Let $x,y\in\mathbb{Z}$. Define the relation $$(x,y)\in R\iff x^2+x=y^2+y.$$ Prove $R$ is equivalence relation and find the equivalence classes of relation $R$.
I can prove $R$ is equivalence relation, as below
$R$ is reflexive because for any $x\in\mathbb Z$, $$x^2+x=y^2+y$$ so $(x,x)\in R$.
$R$ is symmetric because for any $x,y\in\mathbb Z$, if $(x,y)\in R$, $$x^2+x=y^2+y\iff y^2+y=x^2+x,$$ so $(y,x)\in R$.
$R$ is transitive because for any $x,y,z\in\mathbb Z$, if $(x,y)\in R$, $$x^2+x=y^2+y$$ and if $(y,z)\in R$, $$y^2+y=z^2+z.$$ So, we have $$x^2+x=z^2+z,$$ so$(x,z)\in R$.

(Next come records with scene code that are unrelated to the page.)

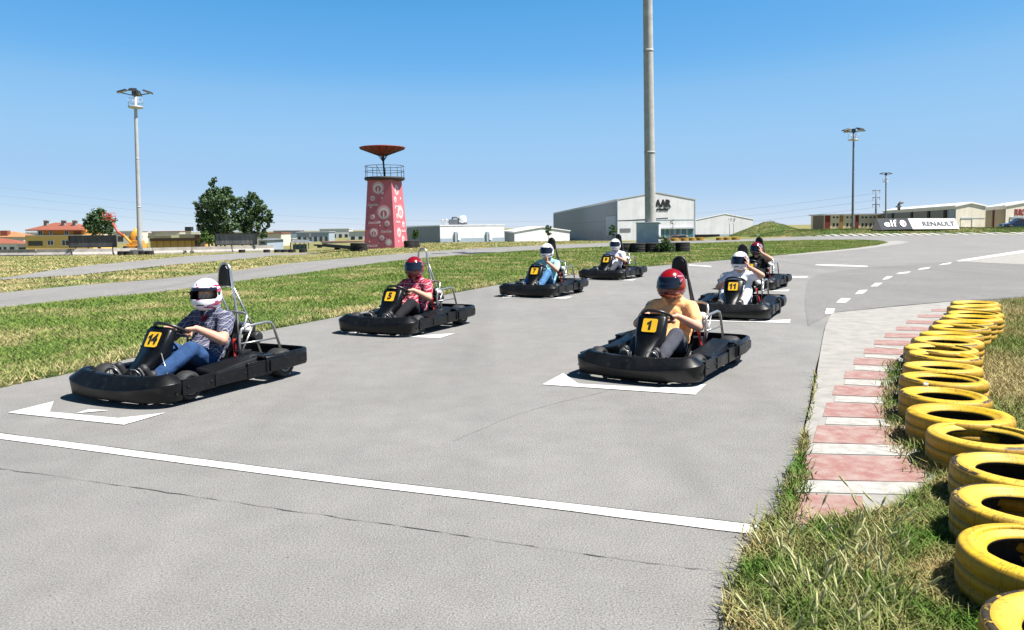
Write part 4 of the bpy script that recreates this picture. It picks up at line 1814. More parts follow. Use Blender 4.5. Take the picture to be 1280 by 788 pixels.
def panel(name, m, w, h, t, mat, parent, zshift=0, bev=0):
    mb = MB()
    mb.box((0, 0, t / 2), (w, h, t))
    o = part(name, mb, mat, None, bev)
    o.parent = parent
    o.matrix_local = Matrix.Translation(-Vector(parent.location)) @ m
    return o


def along(P0, P1, px, py=290):
    """distance along ground line P0->P1 at which picture column px falls"""
    best, bs = 1e9, 0
    A = Vector((P0[0], P0[1], 0)); B = Vector((P1[0], P1[1], 0))
    L = (B - A).length
    for i in range(2001):
        p = A.lerp(B, i / 2000)
        e = abs(P(px, py, p.y).x - p.x)
        if e < best:
            best, bs = e, L * i / 2000
    return bs


def leaves_mesh(mb, blobs, n, size, squash=1.0):
    tot = sum(r[3] ** 2 for r in blobs)
    for (bx, by, bz, br) in blobs:
        k = int(n * br * br / tot)
        # a blob is itself made of clumps so that sky shows between
        cl = []
        for _ in range(max(5, int(k / 48))):
            d = Vector((random.gauss(0, 1), random.gauss(0, 1), random.gauss(0, 1))).normalized()
            rr = br * random.uniform(.25, 1.0)
            cl.append((Vector((bx, by, bz)) + Vector((d.x, d.y, d.z * squash)) * rr, br * random.uniform(.20, .42)))
        for i in range(k):
            c, cr = cl[i % len(cl)]
            p = c + Vector((random.gauss(0, .55), random.gauss(0, .55), random.gauss(0, .5))) * cr
            nrm = (Vector((random.gauss(0, 1), random.gauss(0, 1), random.gauss(0, 1) + .5))).normalized()
            u = nrm.orthogonal().normalized()
            v = nrm.cross(u)
            a = random.uniform(0, 6.28)
            u, v = u * math.cos(a) + v * math.sin(a), v * math.cos(a) - u * math.sin(a)
            s = size * random.uniform(.6, 1.25)
            mb.add([p - u * s * .5, p + v * s * .28, p + u * s * .55, p - v * s * .28], [(0, 1, 2, 3)])


def m_leaf(name, lo, hi):
    t = NT(name)
    co = t.coord()
    n = t.noise(1.1, 4, .7, co)
    k = t.noise(23, 1, .8, co)
    f = t.math('ADD', t.math('MULTIPLY', n, .5), t.math('MULTIPLY', k, .5))
    t.base(t.ramp(f, [(.35, lo), (.65, hi)]))
    t.set(.6, 0, .3)
    return t.m


M['leaf_dark'] = m_leaf('dark_foliage', (.024, .052, .023), (.105, .17, .065))
M['leaf_mid'] = m_leaf('mid_foliage', (.025, .06, .015), (.085, .15, .035))
M['leaf_light'] = m_leaf('light_foliage', (.05, .10, .02), (.14, .22, .05))


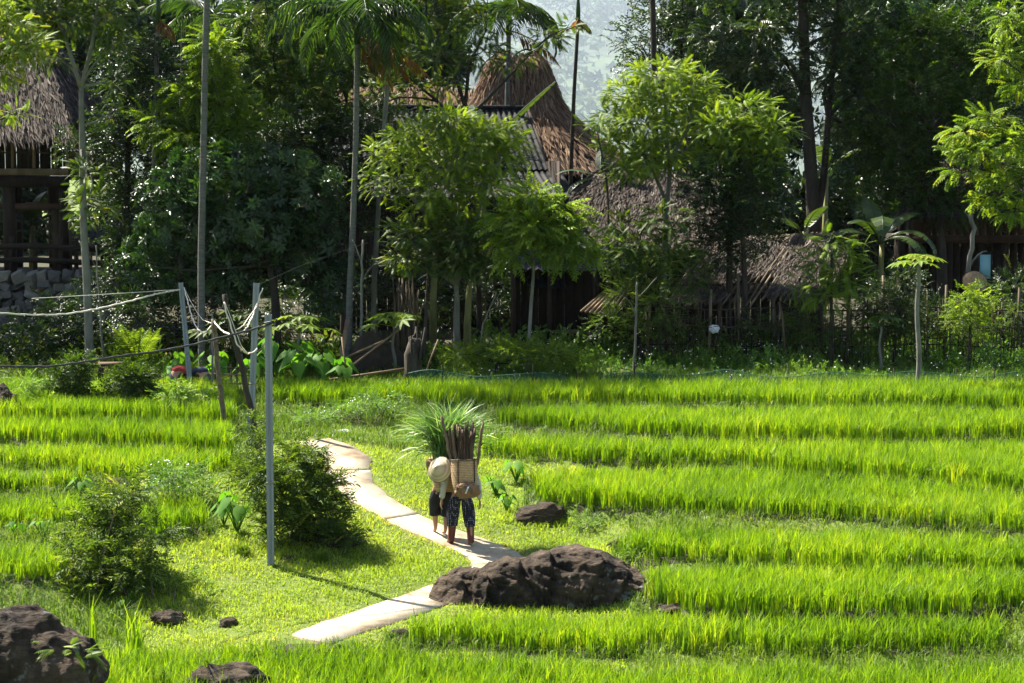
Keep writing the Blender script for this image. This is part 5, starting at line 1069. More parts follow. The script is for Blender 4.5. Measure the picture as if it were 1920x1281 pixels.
shrub('weedy shrubs with pale flowers on the bank left of the cut grass', foot(690, 39), 39, [(690,760,40,18),(730,775,34,18),(640,775,50,16),(590,785,40,14),(560,790,36,14),(740,750,20,16)], 'fine', 700, .20, 'weed', 'bank_weeds', 6, .5, flowers=90)
shrub('small leafy sapling at the foot of the leaning dark pole', ground_px(480, 862), 35.0, [(478,800,16,26),(488,830,18,24),(470,850,18,14),(455,815,10,12)], 'twig', 130, .24, 'shrub', 'sapling', 6, .5)
shrub('pale sprouting weed on the second rear terrace', foot(1722, 37.9), 37.9, [(1722,803,16,10),(1735,795,14,8),(1710,812,14,8)], 'twig', 60, .22, 'bright', 'sprouting_weed', 5, .7)
shrub('smaller pale weed left of the sprouting one', foot(1592, 37.6), 37.6, [(1592,806,8,10),(1598,816,10,7)], 'twig', 26, .2, 'bright', 'sprouting_weed', 4, .7)
shrub('low weeds on the bank right of the flat rock', ground_px(1090, 985), 32.6, [(1080,965,26,14),(1105,985,28,14),(1060,985,20,10)], 'fine', 260, .16, 'weed', 'low_weed', 5, .6)
shrub('low weeds at the right foot of the big boulder', ground_px(1195, 1065), 30.3, [(1195,1040,28,14),(1215,1060,24,14),(1235,1095,16,16)], 'fine', 240, .16, 'weed', 'low_weed', 5, .6)
shrub('tangled weeds below the near left shrub', ground_px(330, 1130), 28.8, [(300,1110,50,20),(350,1100,50,20),(380,1130,40,18),(270,1140,40,20)], 'lance', 380, .20, 'weed', 'low_weed', 6, .45)
shrub('fern fronds hanging over the bottom left boulder', at(150, 1240, 23.6), 23.4, [(150,1225,45,14),(120,1215,30,10),(185,1240,30,12)], 'feather', 26, .22, 'bright', 'fern', 3, .5)
# tall reed grass near the bottom left
def tuft(label, b, n, h, wd, spread, mat, name='grass_tuft'):
    m_ = n; az = R.uniform(0, 6.28, m_); V, F, r = blades(b[0] + R.normal(0, .05, m_), b[1] + R.normal(0, .05, m_), np.full(m_, b[2]-.02), h*R.uniform(.5, 1.15, m_), wd*R.uniform(.7, 1.2, m_), np.abs(R.normal(.05, spread*.6, m_)), np.abs(R.normal(.25, spread, m_)), az)
    G().add(V, F, np.repeat(np.clip(R.normal(.6, .2, m_), 0, 1), r)).build(name, M[mat], at=b, label=label, cat='grass tuft', kind='stuff')
tuft('tall reed like grass tuft at the bottom left', ground_px(255, 1235), 26, .85, .028, .25, 'rice')
tuft('single tall grass tuft right of the bottom left boulder', ground_px(172, 1210), 10, .85, .026, .12, 'rice')
tuft('arching grass tuft above the low dark rock', at(390, 1262, 24.3) - [0, 0, .1], 60, .5, .014, .5, 'bank')
tuft('arching grass tuft left of the low dark rock', at(300, 1275, 24.2) - [0, 0, .1], 60, .45, .014, .5, 'bank')
tuft('dark grass tuft below the earth mound', ground_px(600, 1052), 220, .24, .012, .6, 'bank')
tuft('dark grass tuft left of the nearest steel post', ground_px(455, 1040), 160, .26, .012, .5, 'bank')

# weeds between field and fence, flowers
n = 5200; Y = R.uniform(42.9, 48.5, n); X = R.uniform(-.06, .30, n)*Y
hgt = np.clip((Y-42.5)*.12, .16, .60)*R.uniform(.6, 1.3, n)*(.6+.8*pnoise(X, Y, 1.2))
g = G(); k4 = R.integers(0, 4, n)
for q in range(4):
    s = k4 == q; m_ = s.sum()
    for rep in range(1): stamp(g, TPL['fine'][q], np.stack([X[s] + R.normal(0, .05, m_), Y[s] + R.normal(0, .05, m_), zg(X[s], Y[s]) + hgt[s]*.1*rep], 1), R.normal(0, .8, (m_, 3)) + [0, 0, 1.0], R.normal(0, 1, (m_, 3)) + [0, 0, .5], np.maximum(hgt[s], .12)*R.uniform(.8, 1.2, m_), np.clip(.45 + .5*(pnoise(X[s], Y[s], .8, 4)-.5) + R.normal(0, .15, m_), 0, 1))
g.build('weeds', M['weed'], label='leafy weeds filling the strip between rice and fence', cat='weeds', kind='stuff')
g = G(); n = 420; Y = R.uniform(43.3, 47.5, n); X = R.uniform(-.03, .26, n)*Y; Z = zg(X, Y) + np.clip((Y-42.5)*.12, .16, .60)*R.uniform(.8, 1.7, n)
for k in range(n):
    s = .012*R.uniform(.7, 1.5); a = nrm(R.normal(0, 1, 3))*s; b2 = nrm(np.cross(a, [0, -1, .8]))*s; p = np.array([X[k], Y[k], Z[k]]); g.add(np.array([p-a, p-b2, p+a, p+b2]), [[0, 1, 2, 3]])
g.build('white_flowers', M['flower'], label='scattered tiny white flowers in the weeds', cat='flowers', kind='stuff')
n = 2400; Y = R.uniform(43.5, 48.5, n); X = R.uniform(-.262, -.03, n)*Y; g = G(); k4 = R.integers(0, 4, n); hgt = np.clip((Y-42.8)*.12, .15, .6)*R.uniform(.6, 1.3, n)
for q in range(4):
    s = k4 == q; m_ = s.sum(); stamp(g, TPL['twig'][q], np.stack([X[s], Y[s], zg(X[s], Y[s])], 1), R.normal(0, .7, (m_, 3)) + [0, 0, 1.0], R.normal(0, 1, (m_, 3)) + [0, 0, .5], hgt[s], R.random(m_))
g.build('undergrowth', M['mid'], label='leafy undergrowth along the left village edge', cat='undergrowth', kind='stuff')

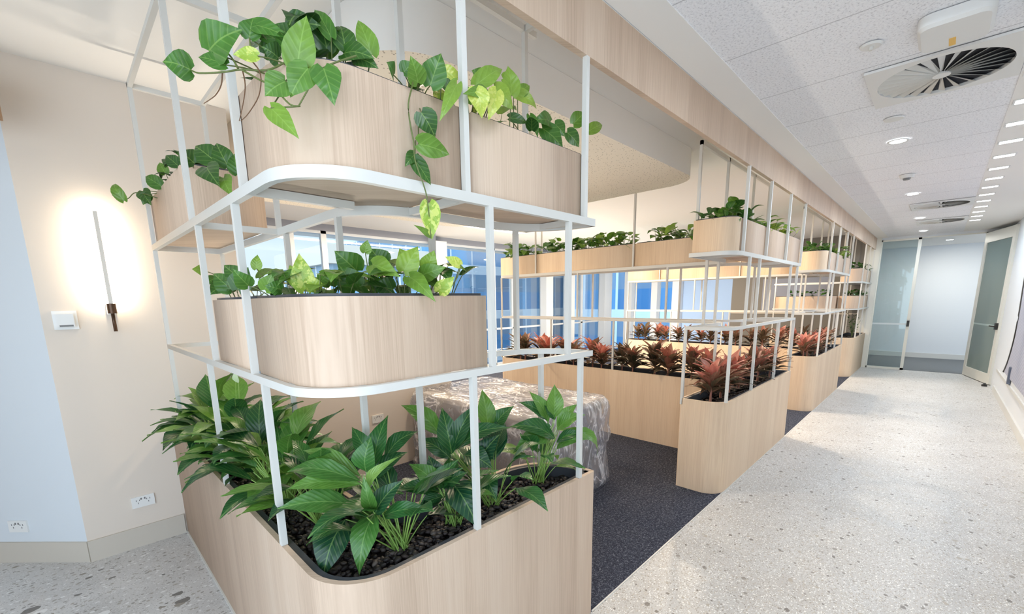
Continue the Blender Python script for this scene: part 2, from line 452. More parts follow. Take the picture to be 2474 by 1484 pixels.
def peace_lily(x, y, z, label, group, seed, n=22, size=1.0, heroes=None, tint=(.05, .6), out=None, flower=False):
    r = random.Random(seed)
    root = thing('peace_lily', (x, y, z), label, 'plant', group)
    fol = MB(); st = MB()
    for i in range(n):
        az = i * 2.399 + r.uniform(-.4, .4); el = r.uniform(.55, 1.45)
        pl = r.uniform(.12, .24) * size; L = r.uniform(.13, .2) * size
        h = Vector((math.cos(az), math.sin(az), 0))
        b0 = Vector((x, y, z)) + h * r.uniform(.005, .03)
        b1 = b0 + h * (pl * math.cos(el) * .7) + Vector((0, 0, pl * math.sin(el)))
        e2 = el - r.uniform(.3, 1.1)
        tp = b1 + h * (L * math.cos(e2)) + Vector((0, 0, L * math.sin(e2)))
        if out:
            x0, x1, y0, y1 = out
            if not (x0 < tp.x < x1 and y0 < tp.y < y1):
                tp.x = min(max(tp.x, x0), x1); tp.y = min(max(tp.y, y0), y1); tp.z += .04
        nr = Vector((h.x * -.35, h.y * -.35, .9))
        leaf(fol, b1, tp, L * r.uniform(.42, .56), r.uniform(.1, .35), r.uniform(*tint), 'lance', .2, 2, .04, nr)
        petiole(st, b0, b1, .0028 * size, .01)
    for hh in (heroes or []):
        b = Vector(hh[:3]); tp = Vector(hh[3:6])
        leaf(fol, b, tp, hh[6], hh[7], hh[8], 'lance', .26, 3, .035, None)
        rt = Vector((x, y, z)) + Vector((r.uniform(-.025, .025), r.uniform(-.025, .025), 0))
        petiole(st, rt, b, .003, .02)
    if flower:
        b0 = Vector((x, y, z)); b1 = b0 + Vector((.02, -.03, .34 * size))
        petiole(st, b0, b1, .003, 0)
        fm = MB(); leaf(fm, b1, b1 + Vector((-.01, -.02, .07)), .035, .2, .9, 'lance', .4, 2)
        fm.build('spathe', M['spathe'], root, label='white hooded flower')
    finish_plant(root, fol, st, M['lily'], M['stem_green'])
    return root

def pothos(cx, cy, z, hx, hy, label, group, seed, n=26, size=1.0, heroes=(), vines=(), roots=(), tint=(.05, .55), lod=1, spill=.5, fore=None):
    """heart-leaved trailing plant filling a box, half sizes hx, hy"""
    r = random.Random(seed)
    root = thing('trailing_pothos', (cx, cy, z), label, 'plant', group)
    fol = MB(); st = MB(); rt = MB()
    for i in range(n):
        a = Vector((cx + r.uniform(-hx, hx) * .9, cy + r.uniform(-hy, hy) * .8, z))
        az = math.atan2(a.y - cy, a.x - cx) + r.uniform(-1.3, 1.3) if r.random() < .7 else r.uniform(0, 2 * PI)
        h = Vector((math.cos(az), math.sin(az), 0))
        hgt = r.uniform(.02, .12) * size
        L = r.uniform(.05, .09) * size
        b = a + h * r.uniform(.01, .05) * size + Vector((0, 0, hgt))
        el = r.uniform(-.7, .7)
        tp = b + h * (L * math.cos(el)) + Vector((0, 0, L * math.sin(el)))
        leaf(fol, b, tp, L * r.uniform(.75, .95), r.uniform(.1, .4), r.uniform(*tint), 'heart', r.uniform(.05, .3), 2 if lod < 2 else 1, 0, Vector((h.x * -.3 - .15, h.y * -.3 - .25, .85)), 1 if lod < 2 else 2)
        if lod < 2: petiole(st, a, b, .0017 * size, .01, 4)
    for hh in heroes:
        b = Vector(hh[:3]); tp = Vector(hh[3:6])
        leaf(fol, b, tp, hh[6] * 1.1, hh[7] * .7, hh[8], 'heart', .14, 3, .02, Vector((-.45, -.85, .1)))
        a = Vector((min(max(b.x, cx - hx * .85), cx + hx * .85), min(max(b.y, cy - hy * .85), cy + hy * .85), z))
        if (a - b).length < .2: petiole(st, a, b, .0021, .015)
    for v in vines: st.tube(smooth_path(v), .0024, 6, taper=.7)
    for v in roots: rt.tube(smooth_path(v), .0017, 5, taper=.5)
    finish_plant(root, fol, st, M['pothos'], M['stem_dark'])
    if rt.f: rt.build('aerial_roots', M['stem_brown'], root, label='thin brown dangling roots')
    return root

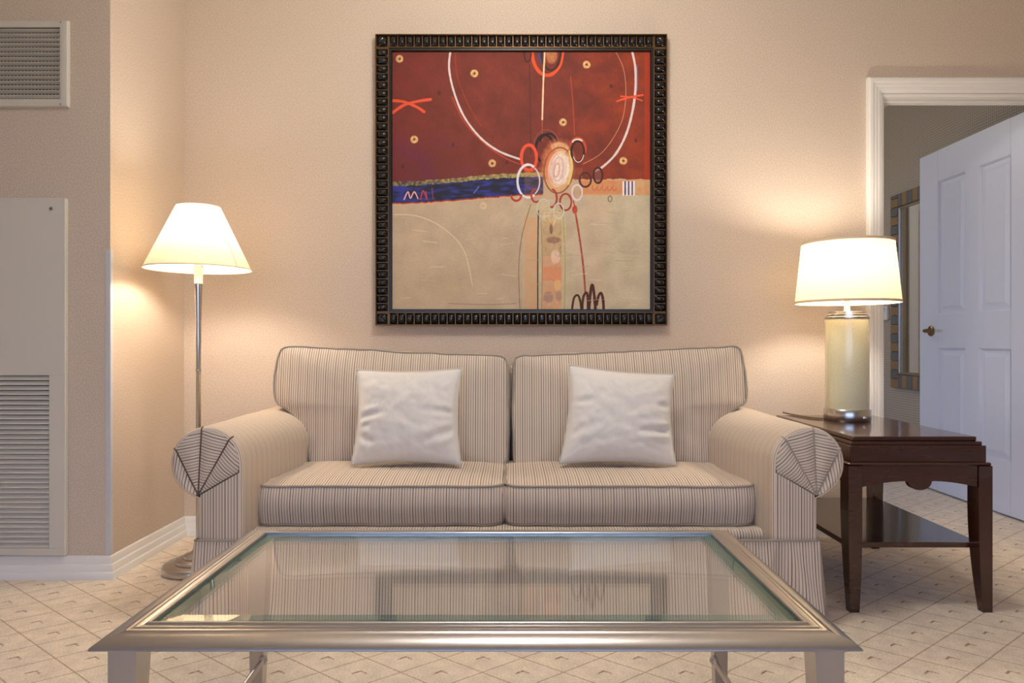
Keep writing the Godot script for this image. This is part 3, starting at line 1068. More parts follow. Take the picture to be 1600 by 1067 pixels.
func sofa():
	var o := root("sofa", V(XC, 0, 2.75), "two-seat roll-arm sofa in tan and grey pinstripe with a skirted base", "sofa")
	var stripe: Material = M["striped upholstery"]
	var piping: Material = M["stripe piping"]
	# back frame and body
	var st := begin()
	box(st, XC - 0.98, XC + 0.98, 0.10, 0.82, 2.99, 3.18, 0.03)
	obj("back_frame", st, stripe, o)
	st = begin()
	# seat deck with a padded front roll
	var lip := []
	for k in 9:
		var w := PI * 0.5 * k / 8.0
		lip.append(Vector2(2.335 - 0.022 * sin(w), 0.262 + 0.028 - 0.028 * (1.0 - cos(w))))
	var deck := [Vector2(2.95, 0.12), Vector2(2.95, 0.290)] + lip + [Vector2(2.313, 0.12)]
	prism(st, deck, Transform3D(Basis(Vector3(0, 0, -1), Vector3(0, 1, 0), Vector3(1, 0, 0)), Vector3.ZERO), XC - IN - 0.01, XC + IN + 0.01, 0.7)
	obj("seat_deck", st, stripe, o)
	for s in [-1.0, 1.0]:
		sofa_arm(o, s)
	skirt(o)
	# seat cushions
	for s in [-1.0, 1.0]:
		var a := XC - 0.010 - IN + 0.006 if s < 0 else XC - 0.008
		var b := XC - 0.012 if s < 0 else XC - 0.008 + IN + 0.004
		var line := []
		var rr := 0.06
		for q in [[a, b, 2.365, 2.86]]:
			var cs := [[q[0] + rr, q[2] + rr, 180.0], [q[1] - rr, q[2] + rr, 270.0], [q[1] - rr, q[3] - rr, 0.0], [q[0] + rr, q[3] - rr, 90.0]]
			for k in 4:
				for i in 7:
					var w := deg_to_rad(cs[k][2] + 15.0 * i)
					line.append(Vector2(cs[k][0] + rr * cos(w), cs[k][1] + rr * sin(w)))
		line = resample(line, 120)
		# plan (x, d) with height as the third axis
		var t := Transform3D(Basis(Vector3(1, 0, 0), Vector3(0, 0, -1), Vector3(0, 1, 0)), V(0, 0.362, 0))
		cushion(o, "seat_cushion", line, 0.066, 0.022, 0.016, t, stripe, piping, 3.0 + s)
	# back cushions: they step out over the arms
	for s in [-1.0, 1.0]:
		var pts := []
		var raw := [[-0.050, 0.395], [-0.80, 0.395], [-0.822, 0.42], [-0.830, 0.49], [-0.872, 0.585], [-0.925, 0.645], [-0.970, 0.662], [-0.982, 0.69], [-0.984, 0.755], [-0.968, 0.885], [-0.945, 0.906], [-0.70, 0.896], [-0.45, 0.880], [-0.20, 0.872], [-0.040, 0.866], [-0.014, 0.846], [-0.012, 0.60], [-0.018, 0.42]]
		for p in raw:
			pts.append(Vector2((-0.004 if s < 0 else -0.006) - s * p[0], p[1]))
		pts = resample(round_off(pts), 150)
		# leans back: upright axis tilts by 7 degrees
		var tilt := deg_to_rad(7.0)
		var up := Vector3(0, cos(tilt), -sin(tilt))
		var out := Vector3(0, sin(tilt), cos(tilt))
		var t := Transform3D(Basis(Vector3(1, 0, 0), up, out), V(0, 0.40, 2.865) - up * 0.40)
		cushion(o, "back_cushion", pts, 0.070, 0.045, 0.010, t, stripe, piping, 8.0 + s)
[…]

We conclude that $R$ is equivalence relation.
Now I want to find equivalence classes of $R$.
$R$ is relation on $\mathbb Z$, so the equivalence classes of $R$ of $a\in\mathbb Z$ is $$\{x\in \mathbb Z\mid (x,a)\in R\}=\{x\in \mathbb Z\mid x^2+x=a^2+a\}.$$
Is it true answer? Please check. Can we mention one by one equivalence classes of $R$?
You can go further. For a given $a$, the equation $x^{2} + x = a^{2} + a$ has two solutions: $a$ and $-1-a$. Hence the equivalence classes are $\{a, -1-a\}$ for $a\in \mathbb{Z}$.